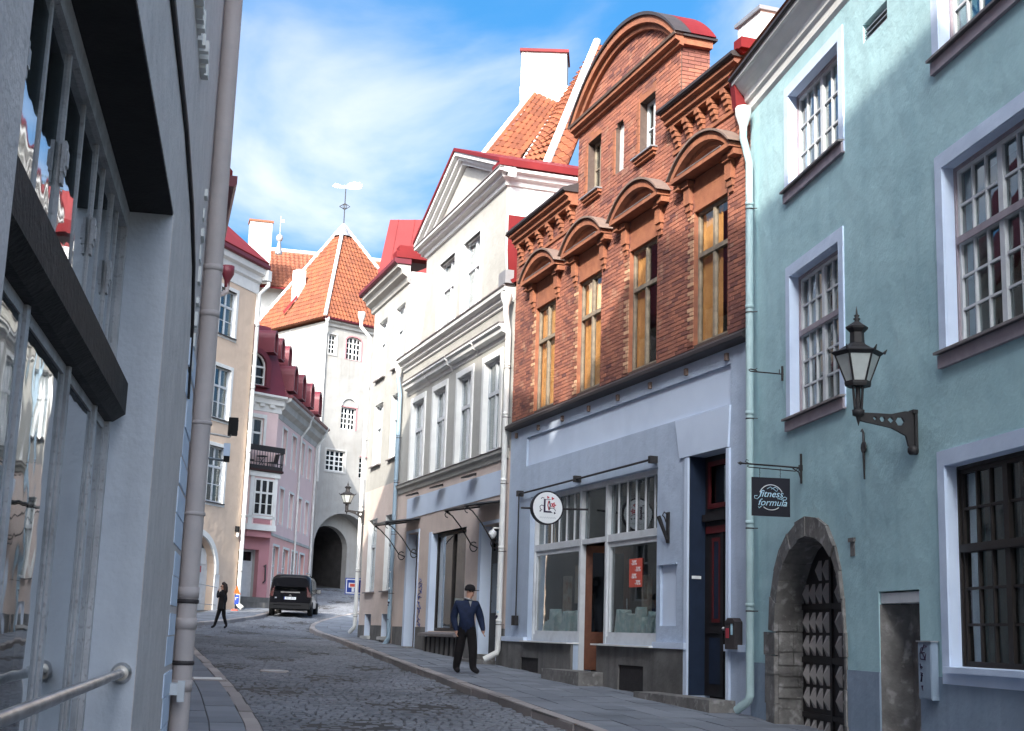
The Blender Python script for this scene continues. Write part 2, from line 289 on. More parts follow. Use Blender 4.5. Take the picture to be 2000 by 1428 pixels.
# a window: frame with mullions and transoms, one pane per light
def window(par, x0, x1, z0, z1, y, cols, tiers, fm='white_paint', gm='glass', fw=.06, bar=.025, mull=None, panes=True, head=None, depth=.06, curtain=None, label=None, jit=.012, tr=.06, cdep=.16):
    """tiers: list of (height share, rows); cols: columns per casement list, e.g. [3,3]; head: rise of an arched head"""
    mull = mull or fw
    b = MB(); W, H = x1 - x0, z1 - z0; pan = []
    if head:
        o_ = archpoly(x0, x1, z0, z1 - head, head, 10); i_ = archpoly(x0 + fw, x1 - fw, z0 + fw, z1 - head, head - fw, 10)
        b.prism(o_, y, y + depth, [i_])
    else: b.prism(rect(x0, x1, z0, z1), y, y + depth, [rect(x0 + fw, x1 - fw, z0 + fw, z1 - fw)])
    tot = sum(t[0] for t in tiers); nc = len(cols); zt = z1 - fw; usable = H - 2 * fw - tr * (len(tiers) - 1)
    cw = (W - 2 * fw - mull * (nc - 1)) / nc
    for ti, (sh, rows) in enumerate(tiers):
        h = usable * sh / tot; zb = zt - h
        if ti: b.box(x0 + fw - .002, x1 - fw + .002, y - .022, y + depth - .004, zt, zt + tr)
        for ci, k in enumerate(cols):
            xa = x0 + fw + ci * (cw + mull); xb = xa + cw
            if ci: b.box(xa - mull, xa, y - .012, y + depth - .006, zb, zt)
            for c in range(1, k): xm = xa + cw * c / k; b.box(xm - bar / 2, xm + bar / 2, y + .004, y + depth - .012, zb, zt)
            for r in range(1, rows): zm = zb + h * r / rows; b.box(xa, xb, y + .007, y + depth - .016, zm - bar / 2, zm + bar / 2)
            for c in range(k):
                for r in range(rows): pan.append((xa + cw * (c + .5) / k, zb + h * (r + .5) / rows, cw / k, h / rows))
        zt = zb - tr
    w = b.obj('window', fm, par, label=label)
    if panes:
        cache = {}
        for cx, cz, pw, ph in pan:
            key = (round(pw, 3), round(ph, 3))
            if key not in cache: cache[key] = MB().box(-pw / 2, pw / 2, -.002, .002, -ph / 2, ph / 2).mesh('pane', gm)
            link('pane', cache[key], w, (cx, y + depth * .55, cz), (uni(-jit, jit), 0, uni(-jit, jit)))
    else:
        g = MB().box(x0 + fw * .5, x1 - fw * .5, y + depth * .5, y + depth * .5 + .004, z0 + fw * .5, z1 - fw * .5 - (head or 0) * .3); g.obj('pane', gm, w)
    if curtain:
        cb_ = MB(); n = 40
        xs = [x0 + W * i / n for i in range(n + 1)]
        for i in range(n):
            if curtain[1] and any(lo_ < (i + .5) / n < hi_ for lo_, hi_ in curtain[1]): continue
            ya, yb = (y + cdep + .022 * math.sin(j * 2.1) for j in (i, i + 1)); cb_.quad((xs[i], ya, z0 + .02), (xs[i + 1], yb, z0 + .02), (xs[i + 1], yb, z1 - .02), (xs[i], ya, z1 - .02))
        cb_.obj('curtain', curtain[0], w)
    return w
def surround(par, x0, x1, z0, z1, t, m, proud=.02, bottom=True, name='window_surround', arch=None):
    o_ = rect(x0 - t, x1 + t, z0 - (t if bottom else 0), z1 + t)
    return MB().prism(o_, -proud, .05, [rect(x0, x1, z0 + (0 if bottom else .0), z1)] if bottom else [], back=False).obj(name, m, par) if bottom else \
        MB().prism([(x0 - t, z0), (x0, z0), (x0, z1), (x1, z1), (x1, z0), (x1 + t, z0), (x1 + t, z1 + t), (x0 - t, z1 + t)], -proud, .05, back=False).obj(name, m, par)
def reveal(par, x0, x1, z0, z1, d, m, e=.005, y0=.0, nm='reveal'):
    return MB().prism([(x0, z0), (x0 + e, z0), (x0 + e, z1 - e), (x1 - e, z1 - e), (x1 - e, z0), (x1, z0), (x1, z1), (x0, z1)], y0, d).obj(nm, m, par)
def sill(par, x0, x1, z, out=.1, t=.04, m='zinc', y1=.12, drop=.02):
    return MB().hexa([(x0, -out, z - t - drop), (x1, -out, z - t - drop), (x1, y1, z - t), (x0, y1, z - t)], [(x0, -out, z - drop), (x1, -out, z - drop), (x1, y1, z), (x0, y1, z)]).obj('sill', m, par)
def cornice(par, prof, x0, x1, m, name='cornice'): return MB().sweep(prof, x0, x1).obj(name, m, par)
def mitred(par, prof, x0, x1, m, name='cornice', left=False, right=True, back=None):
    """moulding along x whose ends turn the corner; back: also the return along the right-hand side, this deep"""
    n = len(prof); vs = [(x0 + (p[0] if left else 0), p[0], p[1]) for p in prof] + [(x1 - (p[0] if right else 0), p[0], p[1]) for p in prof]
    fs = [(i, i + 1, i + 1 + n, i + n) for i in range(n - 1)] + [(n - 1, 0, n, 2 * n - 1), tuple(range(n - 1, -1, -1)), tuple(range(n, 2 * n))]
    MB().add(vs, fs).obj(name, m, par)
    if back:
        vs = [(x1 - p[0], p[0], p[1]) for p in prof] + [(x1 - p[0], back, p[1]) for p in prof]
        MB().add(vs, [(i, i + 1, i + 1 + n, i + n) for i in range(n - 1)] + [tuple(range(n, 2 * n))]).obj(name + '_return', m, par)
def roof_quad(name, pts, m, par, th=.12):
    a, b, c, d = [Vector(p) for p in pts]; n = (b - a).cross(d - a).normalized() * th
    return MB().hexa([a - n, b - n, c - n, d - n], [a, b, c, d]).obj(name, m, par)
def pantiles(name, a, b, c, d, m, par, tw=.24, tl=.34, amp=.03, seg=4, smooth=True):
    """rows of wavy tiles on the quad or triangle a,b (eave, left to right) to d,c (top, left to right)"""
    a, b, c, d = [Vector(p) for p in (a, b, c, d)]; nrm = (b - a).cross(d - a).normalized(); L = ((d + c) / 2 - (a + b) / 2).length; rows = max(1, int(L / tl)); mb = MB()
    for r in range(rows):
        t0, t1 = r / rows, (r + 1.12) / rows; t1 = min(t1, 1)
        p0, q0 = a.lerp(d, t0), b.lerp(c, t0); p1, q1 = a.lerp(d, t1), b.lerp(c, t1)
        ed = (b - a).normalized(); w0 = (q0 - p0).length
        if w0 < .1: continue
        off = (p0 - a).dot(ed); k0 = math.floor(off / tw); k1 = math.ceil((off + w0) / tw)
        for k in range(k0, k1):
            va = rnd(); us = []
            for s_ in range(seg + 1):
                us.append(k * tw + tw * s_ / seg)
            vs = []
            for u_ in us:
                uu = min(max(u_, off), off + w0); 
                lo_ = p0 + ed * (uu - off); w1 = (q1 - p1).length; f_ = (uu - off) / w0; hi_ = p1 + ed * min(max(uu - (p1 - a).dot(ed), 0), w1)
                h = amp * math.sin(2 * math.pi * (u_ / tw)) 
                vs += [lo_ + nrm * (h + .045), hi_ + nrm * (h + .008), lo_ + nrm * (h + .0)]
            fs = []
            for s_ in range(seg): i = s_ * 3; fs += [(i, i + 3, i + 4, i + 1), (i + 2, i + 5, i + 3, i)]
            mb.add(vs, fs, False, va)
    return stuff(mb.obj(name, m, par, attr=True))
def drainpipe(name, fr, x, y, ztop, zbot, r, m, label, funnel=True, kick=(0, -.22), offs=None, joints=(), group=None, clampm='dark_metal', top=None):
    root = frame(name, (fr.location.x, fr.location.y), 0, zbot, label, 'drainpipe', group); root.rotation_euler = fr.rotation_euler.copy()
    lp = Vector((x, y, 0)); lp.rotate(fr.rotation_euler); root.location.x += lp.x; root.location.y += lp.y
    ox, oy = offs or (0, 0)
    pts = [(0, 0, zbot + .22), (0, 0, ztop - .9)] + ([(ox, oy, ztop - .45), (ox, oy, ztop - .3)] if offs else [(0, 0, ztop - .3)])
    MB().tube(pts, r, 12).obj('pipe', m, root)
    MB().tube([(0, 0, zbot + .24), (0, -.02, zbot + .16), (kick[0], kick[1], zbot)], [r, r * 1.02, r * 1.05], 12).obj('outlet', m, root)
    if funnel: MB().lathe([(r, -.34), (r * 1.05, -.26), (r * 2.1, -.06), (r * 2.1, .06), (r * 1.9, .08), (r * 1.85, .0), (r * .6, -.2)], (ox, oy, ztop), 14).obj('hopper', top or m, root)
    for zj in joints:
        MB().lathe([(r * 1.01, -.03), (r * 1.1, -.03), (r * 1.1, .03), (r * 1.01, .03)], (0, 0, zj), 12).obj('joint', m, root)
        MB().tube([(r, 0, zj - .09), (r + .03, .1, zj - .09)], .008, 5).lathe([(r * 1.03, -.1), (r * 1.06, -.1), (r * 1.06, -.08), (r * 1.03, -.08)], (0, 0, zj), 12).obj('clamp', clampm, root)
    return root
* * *
→ The exercise
Your task is to pick out every line with the string "this" and copy it.

→ Correct result
The Blender Python script for this scene continues. Write part 2, from line 289 on. More parts follow. Use Blender 4.5. Take the picture to be 2000 by 1428 pixels.
    """moulding along x whose ends turn the corner; back: also the return along the right-hand side, this deep"""